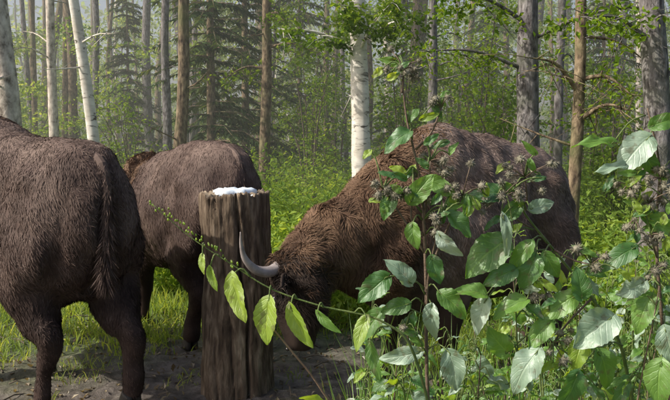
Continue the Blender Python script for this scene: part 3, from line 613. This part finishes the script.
for (c,L,W,m,an,st) in [
 ((.43,1.99,1.31),.15,.11,GR,205,(.60,2.1,1.36)),((.44,2.0,1.485),.10,.065,DK,165,(.56,2.08,1.42)),((.485,1.93,1.36),.12,.03,PA,-75,(.56,2.08,1.42)),
 ((.557,1.98,1.25),.10,.07,DK,-110,(.62,2.1,1.33)),((.64,1.98,1.16),.12,.07,GR,200,(.75,2.1,1.18)),((.73,1.95,1.09),.14,.10,PA,210,(.84,2.12,1.07)),
 ((.53,1.93,.99),.13,.085,PA,225,(.75,2.1,1.18)),((.50,1.97,1.16),.10,.06,GR,190,(.66,2.1,1.3)),((.41,1.97,1.13),.10,.06,PA,240,(.62,2.1,1.3)),
 ((.70,1.97,1.22),.09,.06,DK,100,(.72,2.1,1.2)),((.39,1.95,1.21),.09,.05,GR,150,(.6,2.1,1.3)),((.79,1.98,.97),.11,.07,GR,-60,(.9,2.15,.99)),((.66,1.9,.93),.11,.07,DK,250,(.86,2.15,1.0)),((.47,2.0,1.04),.10,.07,GR,140,(.7,2.1,1.1)),
 ((.50,2.0,1.42),.08,.05,GR,210,(.57,2.08,1.42)),((.60,2.02,1.44),.07,.045,PA,20,(.56,2.08,1.43)),((.53,1.98,1.30),.10,.05,GR,-130,(.64,2.1,1.32)),((.47,1.98,1.24),.10,.06,DK,200,(.64,2.1,1.3)),((.62,1.98,1.27),.08,.05,GR,-60,(.66,2.1,1.3)),((.58,1.97,1.08),.10,.06,GR,215,(.76,2.1,1.17)),((.69,1.96,1.02),.09,.06,YE,240,(.86,2.12,1.02))]:
    leaf_at(g,st,c,L,W,m,an)
g.build('burdock_plant',PM,smooth=True)
g=Geo()
mkstem(g,[(1.15,2.2,-.02),(1.08,2.15,.6),(1.0,2.1,1.05),(.96,2.08,1.35),(.95,2.05,1.55),(.9,2.03,1.72)],[.008,.007,.0055,.005,.0035,.002],SR)
for c in [(.9,2,1.45),(.90,1.98,1.36),(.93,2,1.52),(.86,2,1.40),(.92,2,1.25),(.84,2,1.5)]: burrs(g,(.965,2.08,c[2]-.08),c,6,.03,.016)
for (c,L,W,m,an,st) in [((.85,2.0,1.60),.13,.09,PA,215,(.94,2.05,1.66)),((.93,1.98,1.68),.08,.05,GR,20,(.92,2.05,1.68)),((.74,2.0,1.63),.12,.04,GR,170,(.9,2.04,1.7)),((.90,2.0,1.56),.09,.05,GR,-60,(.94,2.05,1.6)),((.79,2.0,1.55),.10,.035,PA,190,(.94,2.05,1.6)),
 ((.88,1.98,1.14),.11,.07,GR,230,(.98,2.1,1.2)),((.95,1.95,1.04),.11,.07,PA,-80,(1.0,2.1,1.1)),((.82,2.0,1.30),.11,.06,DK,200,(.96,2.1,1.3)),((.9,1.92,.95),.12,.08,GR,250,(1.0,2.1,1.0)),((.85,1.98,1.2),.09,.06,PA,210,(.98,2.1,1.25)),((.93,1.98,1.38),.08,.05,GR,-40,(.96,2.07,1.38))]:
    leaf_at(g,st,c,L,W,m,an)
g.build('burdock_plant',PM,smooth=True)
g=Geo()
tube(g,[(.36,1.95,-.02),(.31,1.88,.6),(.22,1.82,1.03),(.13,1.8,1.15),(-.04,1.8,1.195),(-.167,1.8,1.24),(-.27,1.8,1.305),(-.373,1.8,1.374),(-.476,1.8,1.464)],[.006,.005,.004,.003,.0024,.002,.0017,.0013,.001],7,SG,n=50)
for k in range(46):
    t=k/46; c=np.array([-.25,1.8,1.292])*(1-t)+np.array([-.476,1.8,1.464])*t+rng.normal(size=3)*.006
    tube(g,[c,c+[0,0,.006]],[.003,.0015],5,YE)
for (c,L,W,m,an,st) in [((-.257,1.78,1.215),.125,.055,YE,-82,(-.22,1.8,1.272)),((-.18,1.77,1.16),.115,.07,YE,-100,(-.165,1.8,1.24)),((-.095,1.78,1.14),.12,.045,YE,-70,(-.10,1.8,1.215)),
 ((-.316,1.79,1.265),.065,.026,YE,-75,(-.30,1.8,1.325)),((-.345,1.79,1.305),.05,.022,YE,-95,(-.34,1.8,1.35)),((-.02,1.78,1.15),.08,.025,GR,-50,(-.03,1.8,1.19)),((.06,1.77,1.13),.09,.04,YE,-120,(.05,1.8,1.175)),((.10,1.78,1.05),.1,.035,GR,-80,(.14,1.8,1.14))]:
    leaf_at(g,st,c,L,W,m,an,curl=.1,face=(-.5,-1,.35),wave=.02)
g.build('nettle_sprig',PM,smooth=True)
g=Geo(); tube(g,[(.25,2.1,0),(.06,1.9,.75),(-.04,1.82,.97),(-.11,1.8,1.07),(-.175,1.8,1.15)],[.005,.004,.003,.0025,.002],7,0,n=20)
g.build('dry_stick',[pmat('dry_stalk',[(.3,(.16,.10,.07)),(.7,(.32,.22,.15))],nscale=20)],smooth=True)
g=Geo(); rr=random.Random(12)
for k in range(74):
    y=rr.uniform(1.95,3.6); f_=y/2; x=(rr.uniform(.04,1.05)**.85)*f_; top=rr.uniform(.8,1.32)-(.25 if x<.35*f_ else 0)-.05*(y-2)
    x2=x+rr.gauss(0,.08); P=[(x,y,-.02),((x+x2)/2+rr.gauss(0,.03),y,top*.55),(x2,y-.03,top)]
    tube(g,P,[.0045,.0035,.0015],6,rr.choice([SG,SG,SR]),n=12); PP,_=interp_path(P,np.ones(3),20)
    for q in range(18):
        i=rr.randint(5,19); s=PP[i]; an=rr.choice([rr.uniform(-60,50),rr.uniform(130,240)]); L=rr.uniform(.03,.085)*(1.3-.5*i/19); a=math.radians(an)
        c=s+np.array([math.cos(a)*(.03+L*.5),rr.uniform(-.05,.05),math.sin(a)*(.03+L*.5)])
        leaf_at(g,s,c,L,L*rr.uniform(.35,.7),rr.choice([GR,GR,DK,PA,YE,GR,PA]),an,tilt=rr.uniform(-.6,.6),face=(rr.gauss(-.2,.6),rr.gauss(-.4,.6),1))
n=1500; y=rng.uniform(1.9,4,n); x=rng.uniform(.05,1.1,n)*y/2
blades(g,np.stack([x,y,np.full(n,0)],1),np.stack([rng.normal(size=n)*.2,rng.normal(size=n)*.2,np.ones(n)],1),rng.uniform(.3,1.0,n),.006,GR,droop=.12)
g.build('weeds',PM,smooth=True)
print('done')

- [Given request]:
Working from the lines above, reproduce the material exactly and exclude its pictures.

- [Solved problem]:
Continue the Blender Python script for this scene: part 3, from line 613. This part finishes the script.
for (c,L,W,m,an,st) in [
 ((.43,1.99,1.31),.15,.11,GR,205,(.60,2.1,1.36)),((.44,2.0,1.485),.10,.065,DK,165,(.56,2.08,1.42)),((.485,1.93,1.36),.12,.03,PA,-75,(.56,2.08,1.42)),
 ((.557,1.98,1.25),.10,.07,DK,-110,(.62,2.1,1.33)),((.64,1.98,1.16),.12,.07,GR,200,(.75,2.1,1.18)),((.73,1.95,1.09),.14,.10,PA,210,(.84,2.12,1.07)),
 ((.53,1.93,.99),.13,.085,PA,225,(.75,2.1,1.18)),((.50,1.97,1.16),.10,.06,GR,190,(.66,2.1,1.3)),((.41,1.97,1.13),.10,.06,PA,240,(.62,2.1,1.3)),
 ((.70,1.97,1.22),.09,.06,DK,100,(.72,2.1,1.2)),((.39,1.95,1.21),.09,.05,GR,150,(.6,2.1,1.3)),((.79,1.98,.97),.11,.07,GR,-60,(.9,2.15,.99)),((.66,1.9,.93),.11,.07,DK,250,(.86,2.15,1.0)),((.47,2.0,1.04),.10,.07,GR,140,(.7,2.1,1.1)),
 ((.50,2.0,1.42),.08,.05,GR,210,(.57,2.08,1.42)),((.60,2.02,1.44),.07,.045,PA,20,(.56,2.08,1.43)),((.53,1.98,1.30),.10,.05,GR,-130,(.64,2.1,1.32)),((.47,1.98,1.24),.10,.06,DK,200,(.64,2.1,1.3)),((.62,1.98,1.27),.08,.05,GR,-60,(.66,2.1,1.3)),((.58,1.97,1.08),.10,.06,GR,215,(.76,2.1,1.17)),((.69,1.96,1.02),.09,.06,YE,240,(.86,2.12,1.02))]:
    leaf_at(g,st,c,L,W,m,an)
g.build('burdock_plant',PM,smooth=True)
g=Geo()
mkstem(g,[(1.15,2.2,-.02),(1.08,2.15,.6),(1.0,2.1,1.05),(.96,2.08,1.35),(.95,2.05,1.55),(.9,2.03,1.72)],[.008,.007,.0055,.005,.0035,.002],SR)
for c in [(.9,2,1.45),(.90,1.98,1.36),(.93,2,1.52),(.86,2,1.40),(.92,2,1.25),(.84,2,1.5)]: burrs(g,(.965,2.08,c[2]-.08),c,6,.03,.016)
for (c,L,W,m,an,st) in [((.85,2.0,1.60),.13,.09,PA,215,(.94,2.05,1.66)),((.93,1.98,1.68),.08,.05,GR,20,(.92,2.05,1.68)),((.74,2.0,1.63),.12,.04,GR,170,(.9,2.04,1.7)),((.90,2.0,1.56),.09,.05,GR,-60,(.94,2.05,1.6)),((.79,2.0,1.55),.10,.035,PA,190,(.94,2.05,1.6)),
 ((.88,1.98,1.14),.11,.07,GR,230,(.98,2.1,1.2)),((.95,1.95,1.04),.11,.07,PA,-80,(1.0,2.1,1.1)),((.82,2.0,1.30),.11,.06,DK,200,(.96,2.1,1.3)),((.9,1.92,.95),.12,.08,GR,250,(1.0,2.1,1.0)),((.85,1.98,1.2),.09,.06,PA,210,(.98,2.1,1.25)),((.93,1.98,1.38),.08,.05,GR,-40,(.96,2.07,1.38))]:
    leaf_at(g,st,c,L,W,m,an)
g.build('burdock_plant',PM,smooth=True)
g=Geo()
tube(g,[(.36,1.95,-.02),(.31,1.88,.6),(.22,1.82,1.03),(.13,1.8,1.15),(-.04,1.8,1.195),(-.167,1.8,1.24),(-.27,1.8,1.305),(-.373,1.8,1.374),(-.476,1.8,1.464)],[.006,.005,.004,.003,.0024,.002,.0017,.0013,.001],7,SG,n=50)
for k in range(46):
    t=k/46; c=np.array([-.25,1.8,1.292])*(1-t)+np.array([-.476,1.8,1.464])*t+rng.normal(size=3)*.006
    tube(g,[c,c+[0,0,.006]],[.003,.0015],5,YE)
for (c,L,W,m,an,st) in [((-.257,1.78,1.215),.125,.055,YE,-82,(-.22,1.8,1.272)),((-.18,1.77,1.16),.115,.07,YE,-100,(-.165,1.8,1.24)),((-.095,1.78,1.14),.12,.045,YE,-70,(-.10,1.8,1.215)),
 ((-.316,1.79,1.265),.065,.026,YE,-75,(-.30,1.8,1.325)),((-.345,1.79,1.305),.05,.022,YE,-95,(-.34,1.8,1.35)),((-.02,1.78,1.15),.08,.025,GR,-50,(-.03,1.8,1.19)),((.06,1.77,1.13),.09,.04,YE,-120,(.05,1.8,1.175)),((.10,1.78,1.05),.1,.035,GR,-80,(.14,1.8,1.14))]:
    leaf_at(g,st,c,L,W,m,an,curl=.1,face=(-.5,-1,.35),wave=.02)
g.build('nettle_sprig',PM,smooth=True)
g=Geo(); tube(g,[(.25,2.1,0),(.06,1.9,.75),(-.04,1.82,.97),(-.11,1.8,1.07),(-.175,1.8,1.15)],[.005,.004,.003,.0025,.002],7,0,n=20)
g.build('dry_stick',[pmat('dry_stalk',[(.3,(.16,.10,.07)),(.7,(.32,.22,.15))],nscale=20)],smooth=True)
g=Geo(); rr=random.Random(12)
for k in range(74):
    y=rr.uniform(1.95,3.6); f_=y/2; x=(rr.uniform(.04,1.05)**.85)*f_; top=rr.uniform(.8,1.32)-(.25 if x<.35*f_ else 0)-.05*(y-2)
    x2=x+rr.gauss(0,.08); P=[(x,y,-.02),((x+x2)/2+rr.gauss(0,.03),y,top*.55),(x2,y-.03,top)]
    tube(g,P,[.0045,.0035,.0015],6,rr.choice([SG,SG,SR]),n=12); PP,_=interp_path(P,np.ones(3),20)
    for q in range(18):
        i=rr.randint(5,19); s=PP[i]; an=rr.choice([rr.uniform(-60,50),rr.uniform(130,240)]); L=rr.uniform(.03,.085)*(1.3-.5*i/19); a=math.radians(an)
        c=s+np.array([math.cos(a)*(.03+L*.5),rr.uniform(-.05,.05),math.sin(a)*(.03+L*.5)])
        leaf_at(g,s,c,L,L*rr.uniform(.35,.7),rr.choice([GR,GR,DK,PA,YE,GR,PA]),an,tilt=rr.uniform(-.6,.6),face=(rr.gauss(-.2,.6),rr.gauss(-.4,.6),1))
n=1500; y=rng.uniform(1.9,4,n); x=rng.uniform(.05,1.1,n)*y/2
blades(g,np.stack([x,y,np.full(n,0)],1),np.stack([rng.normal(size=n)*.2,rng.normal(size=n)*.2,np.ones(n)],1),rng.uniform(.3,1.0,n),.006,GR,droop=.12)
g.build('weeds',PM,smooth=True)
print('done')